A joint venture does not offer that flexibility. In fact, it does not offer it with respect to major decisions, which must be taken by all the participants in the joint venture. Thus, a joint venture agreement that does not expressly provide that major decisions must be made with the consent of all participants could, for that reason alone, be reviewed and challenged by the tax authorities.

Practical Consequences for Real Estate Projects

In the context of a real estate project carried out through a joint venture, decisions such as the sale of the immovable, its financing, the acquisition of other immovables, or the establishment of the financial parameters applicable to the immovable’s projected revenues generally constitute major decisions requiring the consent of all participants.

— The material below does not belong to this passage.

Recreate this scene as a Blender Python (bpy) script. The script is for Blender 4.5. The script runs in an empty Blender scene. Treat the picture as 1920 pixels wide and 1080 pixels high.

Yet it is not uncommon to find that some agreements described as “joint ventures” instead provide for majority decision-making authority vested in a management committee or in certain participants, often for the purpose of ensuring greater control to one participant or group of participants or to avoid deadlock situations. Such an approach, although it may be justified from a business perspective, is difficult to reconcile with the conditions inherent in a joint venture.

Where the application of the joint venture agreement results in an imbalance of decision-making power with respect to major decisions, the participants expose themselves to a recharacterization of their structure and to potentially costly tax adjustments. It is therefore essential, when deciding on the appropriate structure to develop a project, to determine whether the desired tax advantages justify the constraints inherent in a joint venture, or whether another structure, notably a limited partnership, would be more appropriate.

Conclusion

A joint venture may constitute an attractive vehicle for real estate projects in Québec, but it imposes strict requirements, particularly with respect to mutual control. An imperfect understanding of those requirements, or a poor alignment between business objectives and the chosen legal structure, may result in significant financial consequences.

Early involvement by legal and tax advisers who genuinely understand the particular features of the various structures used in real estate is therefore essential. Once the joint venture has been put in place, it remains equally important to understand the rules applicable to the options available to participants with respect to the treatment of sales taxes and inputs, a topic that will be the subject of a future article.